● TASK PROMPT: What lies from the line containing "Keep writing the" through the line containing "1.3, .02)).build('housing', M['housing'], dl)"? Print exactly those lines, with both ends, and no others.

--- Begin THE INPUT ---

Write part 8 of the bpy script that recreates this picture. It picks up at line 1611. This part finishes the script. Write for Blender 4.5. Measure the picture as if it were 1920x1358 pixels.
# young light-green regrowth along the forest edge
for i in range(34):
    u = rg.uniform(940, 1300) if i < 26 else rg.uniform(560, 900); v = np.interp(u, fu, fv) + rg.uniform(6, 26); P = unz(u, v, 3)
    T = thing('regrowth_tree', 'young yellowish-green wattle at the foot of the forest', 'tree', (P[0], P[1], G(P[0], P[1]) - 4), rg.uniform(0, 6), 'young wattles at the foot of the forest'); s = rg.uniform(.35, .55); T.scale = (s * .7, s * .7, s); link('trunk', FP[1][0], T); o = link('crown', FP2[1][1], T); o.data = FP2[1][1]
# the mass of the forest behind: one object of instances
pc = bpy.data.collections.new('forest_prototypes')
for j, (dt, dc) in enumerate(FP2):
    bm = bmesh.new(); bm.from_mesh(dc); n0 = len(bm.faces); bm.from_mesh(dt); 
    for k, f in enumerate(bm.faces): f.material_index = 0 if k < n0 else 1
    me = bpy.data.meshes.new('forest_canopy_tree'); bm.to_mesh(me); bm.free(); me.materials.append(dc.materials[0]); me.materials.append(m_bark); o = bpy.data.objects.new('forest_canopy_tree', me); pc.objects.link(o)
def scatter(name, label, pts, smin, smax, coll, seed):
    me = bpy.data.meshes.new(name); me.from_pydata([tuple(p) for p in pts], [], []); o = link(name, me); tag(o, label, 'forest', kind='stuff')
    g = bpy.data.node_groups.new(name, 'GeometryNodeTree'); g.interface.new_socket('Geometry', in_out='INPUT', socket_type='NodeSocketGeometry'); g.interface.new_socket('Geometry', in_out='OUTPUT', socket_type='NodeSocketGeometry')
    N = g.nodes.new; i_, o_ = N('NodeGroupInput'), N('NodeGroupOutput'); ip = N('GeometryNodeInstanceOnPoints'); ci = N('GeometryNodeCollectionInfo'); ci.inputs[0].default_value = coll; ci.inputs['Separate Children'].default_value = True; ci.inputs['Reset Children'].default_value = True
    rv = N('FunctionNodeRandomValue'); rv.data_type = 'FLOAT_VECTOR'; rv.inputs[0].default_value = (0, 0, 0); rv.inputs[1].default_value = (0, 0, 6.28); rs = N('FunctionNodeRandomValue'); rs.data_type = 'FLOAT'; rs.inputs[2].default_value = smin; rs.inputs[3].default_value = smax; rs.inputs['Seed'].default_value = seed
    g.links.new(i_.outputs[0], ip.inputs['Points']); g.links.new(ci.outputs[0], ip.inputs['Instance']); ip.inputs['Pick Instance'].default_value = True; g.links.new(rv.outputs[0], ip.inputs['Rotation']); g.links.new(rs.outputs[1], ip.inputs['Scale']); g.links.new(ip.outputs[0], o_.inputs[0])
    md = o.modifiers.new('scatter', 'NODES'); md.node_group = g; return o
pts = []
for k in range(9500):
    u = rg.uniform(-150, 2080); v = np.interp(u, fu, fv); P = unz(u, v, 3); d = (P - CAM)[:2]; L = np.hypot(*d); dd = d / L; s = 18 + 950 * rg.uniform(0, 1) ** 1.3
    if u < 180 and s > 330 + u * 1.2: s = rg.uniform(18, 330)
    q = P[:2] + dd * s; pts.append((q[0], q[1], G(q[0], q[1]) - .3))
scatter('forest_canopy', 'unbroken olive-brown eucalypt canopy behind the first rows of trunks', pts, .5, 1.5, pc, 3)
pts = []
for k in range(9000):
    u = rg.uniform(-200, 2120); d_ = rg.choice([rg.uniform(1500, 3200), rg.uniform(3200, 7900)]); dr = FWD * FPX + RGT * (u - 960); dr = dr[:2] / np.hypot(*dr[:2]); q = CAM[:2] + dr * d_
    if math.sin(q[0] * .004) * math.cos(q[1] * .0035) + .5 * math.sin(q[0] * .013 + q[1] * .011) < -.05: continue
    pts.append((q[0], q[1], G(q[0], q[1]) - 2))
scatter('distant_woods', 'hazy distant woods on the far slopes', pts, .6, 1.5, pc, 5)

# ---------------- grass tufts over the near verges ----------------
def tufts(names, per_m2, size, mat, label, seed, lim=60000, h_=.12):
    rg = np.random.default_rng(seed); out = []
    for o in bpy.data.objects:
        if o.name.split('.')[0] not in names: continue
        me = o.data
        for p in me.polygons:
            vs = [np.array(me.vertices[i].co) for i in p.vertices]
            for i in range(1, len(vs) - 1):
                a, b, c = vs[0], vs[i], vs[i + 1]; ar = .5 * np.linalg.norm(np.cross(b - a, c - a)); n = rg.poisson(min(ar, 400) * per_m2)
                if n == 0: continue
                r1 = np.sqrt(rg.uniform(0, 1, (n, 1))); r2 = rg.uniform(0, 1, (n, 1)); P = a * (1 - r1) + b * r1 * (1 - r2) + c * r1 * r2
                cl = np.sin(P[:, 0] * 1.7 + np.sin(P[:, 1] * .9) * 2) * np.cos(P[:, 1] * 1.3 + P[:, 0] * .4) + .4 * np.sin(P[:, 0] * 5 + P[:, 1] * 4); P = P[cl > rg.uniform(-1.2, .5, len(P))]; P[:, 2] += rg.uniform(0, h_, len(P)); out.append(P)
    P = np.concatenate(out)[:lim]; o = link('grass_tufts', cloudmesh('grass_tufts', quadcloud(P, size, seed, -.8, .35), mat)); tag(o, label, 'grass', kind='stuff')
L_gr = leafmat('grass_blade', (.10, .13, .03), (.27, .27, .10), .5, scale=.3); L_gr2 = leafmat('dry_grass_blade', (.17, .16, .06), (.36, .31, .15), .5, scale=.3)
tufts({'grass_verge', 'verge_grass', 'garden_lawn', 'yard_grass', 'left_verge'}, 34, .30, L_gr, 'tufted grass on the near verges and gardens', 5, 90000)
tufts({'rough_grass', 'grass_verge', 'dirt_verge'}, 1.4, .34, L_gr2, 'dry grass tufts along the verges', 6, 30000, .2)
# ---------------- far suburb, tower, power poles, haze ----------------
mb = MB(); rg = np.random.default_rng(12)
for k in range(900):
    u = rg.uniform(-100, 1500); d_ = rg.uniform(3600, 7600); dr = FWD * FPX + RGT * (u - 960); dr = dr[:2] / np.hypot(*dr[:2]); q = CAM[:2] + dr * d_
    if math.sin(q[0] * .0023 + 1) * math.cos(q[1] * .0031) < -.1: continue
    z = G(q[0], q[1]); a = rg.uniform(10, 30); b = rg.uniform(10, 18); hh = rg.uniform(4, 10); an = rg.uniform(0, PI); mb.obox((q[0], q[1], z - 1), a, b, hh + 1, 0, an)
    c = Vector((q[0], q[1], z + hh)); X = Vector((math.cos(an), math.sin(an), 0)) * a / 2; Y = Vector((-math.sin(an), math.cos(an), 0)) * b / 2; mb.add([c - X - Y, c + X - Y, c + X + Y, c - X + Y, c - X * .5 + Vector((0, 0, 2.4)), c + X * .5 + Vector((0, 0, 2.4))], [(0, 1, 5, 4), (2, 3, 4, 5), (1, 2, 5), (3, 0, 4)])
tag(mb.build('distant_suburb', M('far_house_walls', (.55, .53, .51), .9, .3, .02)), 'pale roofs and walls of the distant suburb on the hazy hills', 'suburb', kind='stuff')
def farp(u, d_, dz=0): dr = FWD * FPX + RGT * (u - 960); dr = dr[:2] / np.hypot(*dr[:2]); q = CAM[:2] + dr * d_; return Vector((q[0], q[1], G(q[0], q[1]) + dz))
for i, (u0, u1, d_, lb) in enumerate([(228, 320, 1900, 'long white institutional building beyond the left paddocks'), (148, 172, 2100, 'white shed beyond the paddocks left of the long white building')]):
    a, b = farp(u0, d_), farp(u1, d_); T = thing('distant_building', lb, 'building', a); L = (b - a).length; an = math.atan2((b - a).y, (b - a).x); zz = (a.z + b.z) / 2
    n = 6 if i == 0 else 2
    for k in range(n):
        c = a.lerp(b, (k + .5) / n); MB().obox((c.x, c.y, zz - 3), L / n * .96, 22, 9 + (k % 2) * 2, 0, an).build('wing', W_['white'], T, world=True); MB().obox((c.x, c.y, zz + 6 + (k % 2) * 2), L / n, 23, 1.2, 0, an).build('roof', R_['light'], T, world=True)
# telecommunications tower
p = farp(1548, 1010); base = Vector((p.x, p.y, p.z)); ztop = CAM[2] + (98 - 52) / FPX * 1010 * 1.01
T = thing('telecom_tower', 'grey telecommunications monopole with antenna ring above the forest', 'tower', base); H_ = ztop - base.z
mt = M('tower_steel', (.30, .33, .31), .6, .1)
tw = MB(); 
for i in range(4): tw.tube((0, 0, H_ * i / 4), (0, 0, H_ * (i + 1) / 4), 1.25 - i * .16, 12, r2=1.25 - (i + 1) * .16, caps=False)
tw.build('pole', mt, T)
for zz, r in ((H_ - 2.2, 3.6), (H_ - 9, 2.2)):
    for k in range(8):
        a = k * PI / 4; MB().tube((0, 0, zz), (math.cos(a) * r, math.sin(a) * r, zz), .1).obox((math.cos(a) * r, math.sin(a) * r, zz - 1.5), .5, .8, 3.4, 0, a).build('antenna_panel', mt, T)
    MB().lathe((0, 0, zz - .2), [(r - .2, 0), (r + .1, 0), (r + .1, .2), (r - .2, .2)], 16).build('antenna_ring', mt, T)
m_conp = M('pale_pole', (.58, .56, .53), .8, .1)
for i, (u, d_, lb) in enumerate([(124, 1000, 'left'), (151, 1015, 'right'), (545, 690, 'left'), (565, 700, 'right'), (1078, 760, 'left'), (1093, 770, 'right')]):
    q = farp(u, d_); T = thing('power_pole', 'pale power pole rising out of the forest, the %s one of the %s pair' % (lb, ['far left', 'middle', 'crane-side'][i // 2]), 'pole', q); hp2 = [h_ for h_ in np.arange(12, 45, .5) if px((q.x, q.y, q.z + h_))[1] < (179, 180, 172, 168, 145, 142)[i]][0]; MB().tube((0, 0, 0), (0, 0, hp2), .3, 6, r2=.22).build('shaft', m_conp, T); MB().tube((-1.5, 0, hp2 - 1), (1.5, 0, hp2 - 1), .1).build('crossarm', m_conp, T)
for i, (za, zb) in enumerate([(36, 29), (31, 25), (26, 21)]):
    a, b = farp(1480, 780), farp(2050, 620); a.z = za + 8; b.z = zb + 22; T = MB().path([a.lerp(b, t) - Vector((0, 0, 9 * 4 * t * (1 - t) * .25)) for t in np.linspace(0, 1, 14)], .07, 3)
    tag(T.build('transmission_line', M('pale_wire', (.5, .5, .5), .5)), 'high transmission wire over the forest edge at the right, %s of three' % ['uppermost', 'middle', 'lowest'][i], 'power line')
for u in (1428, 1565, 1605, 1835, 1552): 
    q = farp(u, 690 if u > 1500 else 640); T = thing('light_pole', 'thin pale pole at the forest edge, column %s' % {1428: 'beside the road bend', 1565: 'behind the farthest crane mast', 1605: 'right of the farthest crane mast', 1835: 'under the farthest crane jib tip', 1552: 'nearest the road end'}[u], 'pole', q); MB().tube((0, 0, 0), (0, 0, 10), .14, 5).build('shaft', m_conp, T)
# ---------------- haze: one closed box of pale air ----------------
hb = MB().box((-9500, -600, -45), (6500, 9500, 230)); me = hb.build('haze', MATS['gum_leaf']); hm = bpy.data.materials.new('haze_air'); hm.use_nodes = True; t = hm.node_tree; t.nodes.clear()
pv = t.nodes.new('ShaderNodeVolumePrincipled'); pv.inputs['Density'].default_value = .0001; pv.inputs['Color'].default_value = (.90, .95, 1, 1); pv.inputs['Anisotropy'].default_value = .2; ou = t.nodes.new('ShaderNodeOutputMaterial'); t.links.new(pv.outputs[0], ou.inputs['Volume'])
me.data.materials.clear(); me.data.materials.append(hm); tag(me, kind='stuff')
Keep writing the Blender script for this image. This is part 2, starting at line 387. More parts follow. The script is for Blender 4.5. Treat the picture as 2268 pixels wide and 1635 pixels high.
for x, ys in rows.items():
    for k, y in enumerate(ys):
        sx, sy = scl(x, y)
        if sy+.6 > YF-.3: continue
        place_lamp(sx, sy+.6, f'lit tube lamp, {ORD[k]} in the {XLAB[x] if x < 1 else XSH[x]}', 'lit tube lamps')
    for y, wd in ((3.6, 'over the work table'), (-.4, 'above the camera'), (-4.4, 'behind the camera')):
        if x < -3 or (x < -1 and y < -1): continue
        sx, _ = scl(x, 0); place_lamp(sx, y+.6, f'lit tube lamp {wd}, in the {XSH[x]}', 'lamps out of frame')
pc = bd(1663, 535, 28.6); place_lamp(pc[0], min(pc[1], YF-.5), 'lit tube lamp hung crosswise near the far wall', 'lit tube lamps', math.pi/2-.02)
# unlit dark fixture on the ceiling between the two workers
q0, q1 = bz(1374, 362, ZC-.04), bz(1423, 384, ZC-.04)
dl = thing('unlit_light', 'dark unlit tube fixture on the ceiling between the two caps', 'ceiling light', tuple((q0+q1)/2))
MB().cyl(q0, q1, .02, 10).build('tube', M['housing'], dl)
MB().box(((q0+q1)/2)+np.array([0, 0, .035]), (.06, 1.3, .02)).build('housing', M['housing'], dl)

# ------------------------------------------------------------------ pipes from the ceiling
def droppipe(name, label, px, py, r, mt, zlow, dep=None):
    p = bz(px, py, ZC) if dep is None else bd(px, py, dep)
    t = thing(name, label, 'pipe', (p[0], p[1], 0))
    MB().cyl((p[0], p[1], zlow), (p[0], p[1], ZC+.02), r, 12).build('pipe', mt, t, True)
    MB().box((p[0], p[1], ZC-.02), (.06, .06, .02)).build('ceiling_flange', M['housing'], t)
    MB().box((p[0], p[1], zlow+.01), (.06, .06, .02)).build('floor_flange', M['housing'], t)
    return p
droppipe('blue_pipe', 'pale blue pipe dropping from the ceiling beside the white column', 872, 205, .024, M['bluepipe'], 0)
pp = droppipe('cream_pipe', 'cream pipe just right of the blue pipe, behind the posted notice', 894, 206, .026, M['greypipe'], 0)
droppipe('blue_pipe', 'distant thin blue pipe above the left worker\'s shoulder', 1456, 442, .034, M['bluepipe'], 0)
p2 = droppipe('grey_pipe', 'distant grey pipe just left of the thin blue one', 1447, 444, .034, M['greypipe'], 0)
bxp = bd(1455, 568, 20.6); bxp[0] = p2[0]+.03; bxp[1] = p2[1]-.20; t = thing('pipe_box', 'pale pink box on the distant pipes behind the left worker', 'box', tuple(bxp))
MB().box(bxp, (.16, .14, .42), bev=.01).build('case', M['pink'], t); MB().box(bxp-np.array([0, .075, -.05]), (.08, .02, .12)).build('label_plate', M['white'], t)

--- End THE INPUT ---

● TASK OUTPUT:
Keep writing the Blender script for this image. This is part 2, starting at line 387. More parts follow. The script is for Blender 4.5. Treat the picture as 2268 pixels wide and 1635 pixels high.
for x, ys in rows.items():
    for k, y in enumerate(ys):
        sx, sy = scl(x, y)
        if sy+.6 > YF-.3: continue
        place_lamp(sx, sy+.6, f'lit tube lamp, {ORD[k]} in the {XLAB[x] if x < 1 else XSH[x]}', 'lit tube lamps')
    for y, wd in ((3.6, 'over the work table'), (-.4, 'above the camera'), (-4.4, 'behind the camera')):
        if x < -3 or (x < -1 and y < -1): continue
        sx, _ = scl(x, 0); place_lamp(sx, y+.6, f'lit tube lamp {wd}, in the {XSH[x]}', 'lamps out of frame')
pc = bd(1663, 535, 28.6); place_lamp(pc[0], min(pc[1], YF-.5), 'lit tube lamp hung crosswise near the far wall', 'lit tube lamps', math.pi/2-.02)
# unlit dark fixture on the ceiling between the two workers
q0, q1 = bz(1374, 362, ZC-.04), bz(1423, 384, ZC-.04)
dl = thing('unlit_light', 'dark unlit tube fixture on the ceiling between the two caps', 'ceiling light', tuple((q0+q1)/2))
MB().cyl(q0, q1, .02, 10).build('tube', M['housing'], dl)
MB().box(((q0+q1)/2)+np.array([0, 0, .035]), (.06, 1.3, .02)).build('housing', M['housing'], dl)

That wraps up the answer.